The sweet potato tubers must be dug immediately after frost, but they can be dug any time after they have sized up – as early as late August. The Perdue University Cooperative Extension Service says that “Sweet potatoes should be cured before storing to heal wounds and improve flavor. It is during the curing process that starch is converted to sugar.” Curing is definitely needed for the best flavor: I cooked and served a freshly dug sweet potato this week and the flavor was flat and lacking natural sweetness.
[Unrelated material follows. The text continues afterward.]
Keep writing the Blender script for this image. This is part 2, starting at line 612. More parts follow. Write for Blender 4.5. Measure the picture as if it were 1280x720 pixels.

Cure sweet potatoes by holding them for about 10 days at 80-85°F and high relative humidity (85-90%).” These conditions are very difficult to find in D.C., N.Y. in October, but Perdue says that you can compensate. “If the curing area’s temperature is between 65-75°F, the curing period should last 2-3 weeks.” Just be sure to maintain the required humidity. In the past I’ve cured my potatoes by piling them all together in a big bowl and leaving them on a kitchen counter for a few weeks. Then I laid them on a shelf in my unheated basement, which provides the perfect storage temperature. That worked quite well: the potatoes were still good in March!

This article was first published in the Oct. 2008 issue of Dutchess Dirt. Since then I’ve learned a few more things about curing sweet potatoes.

I tried curing my sweet potatoes in a plastic storage box with the lid in place. That kept the humidity too high; so high that moisture condensed on the lid. Many of the sweet potatoes  started sprouting. Luckily I discovered the sprouts while they were still tiny, and moved the sweet potatoes to my basement storage area immediately. The sprouts stopped growing and stayed the same size all winter. When I started my slips the next spring, I chose potatoes with sprouts to root. With roots and warmth the sprouts resumed growing and produced slips quickly.

This year I used a loose dish towel to cover my bowls and plastic bins of curing sweet potatoes. That seems to be working quite well. The humidity is higher than ambient, but not so high it condenses of the sides of the containers.

Close-up:Georgia Jets Sweet Potatoes showing how the potatoes form under the soil surface.